ABC footage ‘betrayal’ leads to activist arrests
Climate activists say the national broadcaster had repeatedly reassured them that they would rather face criminal charges and police raids than hand over video to police.
Climate activists accused the ABC of betraying them after Four Corners footage handed to police by the national broadcaster led to the arrest of three more protesters.
The ABC is understood to have given police more than 20 hours of previously unseen footage shot as part of a recent Four Corners report about Disrupt Burrup Hub’s actions against oil and gas producer Woodside Energy.
The broadcaster was widely criticised after a Four Corners film crew accompanied Disrupt Burrup Hub activists to a planned protest at the Perth home of Woodside chief executive Meg O’Neill.
Police were lying in wait at the home and arrested four people involved in the attempted protest.
There had also been calls from the Media Entertainment and Arts Alliance for the ABC to resist orders from state police for the footage, arguing that such a move would breach journalistic ethics.
Disrupt Burrup Hub media adviser Jesse Noakes earlier this month escaped jail over his refusal to comply with a similar order to hand over his devices to police, and instead was fined $250 for each of the four charges laid against him.
He said the ABC’s decision to hand over the footage was a “massive violation”.
“To produce a story about Woodside’s control of the WA government and police and then immediately surrender vulnerable sources to those same powerful interests makes the ABC culpable,” Mr Noakes said.

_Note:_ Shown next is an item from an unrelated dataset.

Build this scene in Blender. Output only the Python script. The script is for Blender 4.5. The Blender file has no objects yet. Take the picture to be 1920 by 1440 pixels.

“It is a betrayal of their sources, it is a betrayal of their story, and it is a betrayal of journalism.”
He said the arrest of three more people vindicated the group’s warnings about the consequences of the ABC’s compliance with the order. “Throughout the production of this story, Four Corners repeatedly told Disrupt Burrup Hub campaigners to trust them,” he said.
“I was repeatedly reassured by Four Corners … that they would face criminal charges and raids of Ultimo by WA police rather than hand over any footage.”
One of the people arrested on Thursday, Tahlia Stolarski, said police had confirmed to her that she had been arrested as a result of the ABC footage.
Nicholas Doyle, also charged with conspiracy to commit an indictable offence, said he felt “completely betrayed” by the ABC.
“This is exactly what we feared would happen if the ABC surrendered their sources to police, and now it has,” he said.
An ABC spokeswoman repeated an earlier statement noting it had received a compulsory legal process seeking access to material. “Any suggestion the ABC has disclosed or will disclose material in breach of any undertaking to a confidential source is incorrect,” she said.